[Direction]
Return all of the data exactly as given.

[Dataset content]

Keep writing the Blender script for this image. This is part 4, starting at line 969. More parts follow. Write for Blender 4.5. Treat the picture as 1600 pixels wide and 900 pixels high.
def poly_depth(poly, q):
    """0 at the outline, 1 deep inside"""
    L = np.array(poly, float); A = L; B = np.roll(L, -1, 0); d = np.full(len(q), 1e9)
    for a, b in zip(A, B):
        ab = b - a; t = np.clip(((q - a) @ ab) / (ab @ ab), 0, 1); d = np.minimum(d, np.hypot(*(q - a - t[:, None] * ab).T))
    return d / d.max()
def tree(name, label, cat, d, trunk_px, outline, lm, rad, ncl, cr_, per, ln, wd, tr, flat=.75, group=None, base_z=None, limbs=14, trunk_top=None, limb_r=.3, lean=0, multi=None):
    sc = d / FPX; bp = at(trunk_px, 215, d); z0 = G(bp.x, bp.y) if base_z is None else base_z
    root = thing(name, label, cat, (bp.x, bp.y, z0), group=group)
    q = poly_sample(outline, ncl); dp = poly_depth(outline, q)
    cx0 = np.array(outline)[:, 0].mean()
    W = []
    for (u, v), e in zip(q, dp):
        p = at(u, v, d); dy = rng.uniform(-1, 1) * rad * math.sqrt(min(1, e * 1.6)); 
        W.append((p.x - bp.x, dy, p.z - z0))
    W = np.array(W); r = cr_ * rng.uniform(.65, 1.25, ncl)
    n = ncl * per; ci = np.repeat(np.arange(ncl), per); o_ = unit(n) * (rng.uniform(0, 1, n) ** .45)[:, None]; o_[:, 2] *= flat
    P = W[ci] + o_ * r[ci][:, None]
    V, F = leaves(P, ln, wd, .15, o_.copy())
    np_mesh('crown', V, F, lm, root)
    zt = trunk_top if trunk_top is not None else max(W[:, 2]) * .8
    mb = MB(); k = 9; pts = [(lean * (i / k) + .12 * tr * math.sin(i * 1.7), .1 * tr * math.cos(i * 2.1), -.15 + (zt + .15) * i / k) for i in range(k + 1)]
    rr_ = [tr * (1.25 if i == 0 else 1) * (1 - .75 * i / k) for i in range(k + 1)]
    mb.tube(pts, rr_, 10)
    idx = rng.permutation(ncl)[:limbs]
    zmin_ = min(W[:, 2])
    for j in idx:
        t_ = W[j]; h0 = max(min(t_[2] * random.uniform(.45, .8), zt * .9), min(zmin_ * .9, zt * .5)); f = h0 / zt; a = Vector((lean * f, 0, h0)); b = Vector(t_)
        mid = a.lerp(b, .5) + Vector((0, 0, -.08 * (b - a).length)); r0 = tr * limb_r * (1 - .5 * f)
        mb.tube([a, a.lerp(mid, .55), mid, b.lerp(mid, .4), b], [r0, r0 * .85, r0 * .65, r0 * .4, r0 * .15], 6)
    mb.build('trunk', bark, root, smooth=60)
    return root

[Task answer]
Keep writing the Blender script for this image. This is part 4, starting at line 969. More parts follow. Write for Blender 4.5. Treat the picture as 1600 pixels wide and 900 pixels high.
def poly_depth(poly, q):
    """0 at the outline, 1 deep inside"""
    L = np.array(poly, float); A = L; B = np.roll(L, -1, 0); d = np.full(len(q), 1e9)
    for a, b in zip(A, B):
        ab = b - a; t = np.clip(((q - a) @ ab) / (ab @ ab), 0, 1); d = np.minimum(d, np.hypot(*(q - a - t[:, None] * ab).T))
    return d / d.max()
def tree(name, label, cat, d, trunk_px, outline, lm, rad, ncl, cr_, per, ln, wd, tr, flat=.75, group=None, base_z=None, limbs=14, trunk_top=None, limb_r=.3, lean=0, multi=None):
    sc = d / FPX; bp = at(trunk_px, 215, d); z0 = G(bp.x, bp.y) if base_z is None else base_z
    root = thing(name, label, cat, (bp.x, bp.y, z0), group=group)
    q = poly_sample(outline, ncl); dp = poly_depth(outline, q)
    cx0 = np.array(outline)[:, 0].mean()
    W = []
    for (u, v), e in zip(q, dp):
        p = at(u, v, d); dy = rng.uniform(-1, 1) * rad * math.sqrt(min(1, e * 1.6)); 
        W.append((p.x - bp.x, dy, p.z - z0))
    W = np.array(W); r = cr_ * rng.uniform(.65, 1.25, ncl)
    n = ncl * per; ci = np.repeat(np.arange(ncl), per); o_ = unit(n) * (rng.uniform(0, 1, n) ** .45)[:, None]; o_[:, 2] *= flat
    P = W[ci] + o_ * r[ci][:, None]
    V, F = leaves(P, ln, wd, .15, o_.copy())
    np_mesh('crown', V, F, lm, root)
    zt = trunk_top if trunk_top is not None else max(W[:, 2]) * .8
    mb = MB(); k = 9; pts = [(lean * (i / k) + .12 * tr * math.sin(i * 1.7), .1 * tr * math.cos(i * 2.1), -.15 + (zt + .15) * i / k) for i in range(k + 1)]
    rr_ = [tr * (1.25 if i == 0 else 1) * (1 - .75 * i / k) for i in range(k + 1)]
    mb.tube(pts, rr_, 10)
    idx = rng.permutation(ncl)[:limbs]
    zmin_ = min(W[:, 2])
    for j in idx:
        t_ = W[j]; h0 = max(min(t_[2] * random.uniform(.45, .8), zt * .9), min(zmin_ * .9, zt * .5)); f = h0 / zt; a = Vector((lean * f, 0, h0)); b = Vector(t_)
        mid = a.lerp(b, .5) + Vector((0, 0, -.08 * (b - a).length)); r0 = tr * limb_r * (1 - .5 * f)
        mb.tube([a, a.lerp(mid, .55), mid, b.lerp(mid, .4), b], [r0, r0 * .85, r0 * .65, r0 * .4, r0 * .15], 6)
    mb.build('trunk', bark, root, smooth=60)
    return root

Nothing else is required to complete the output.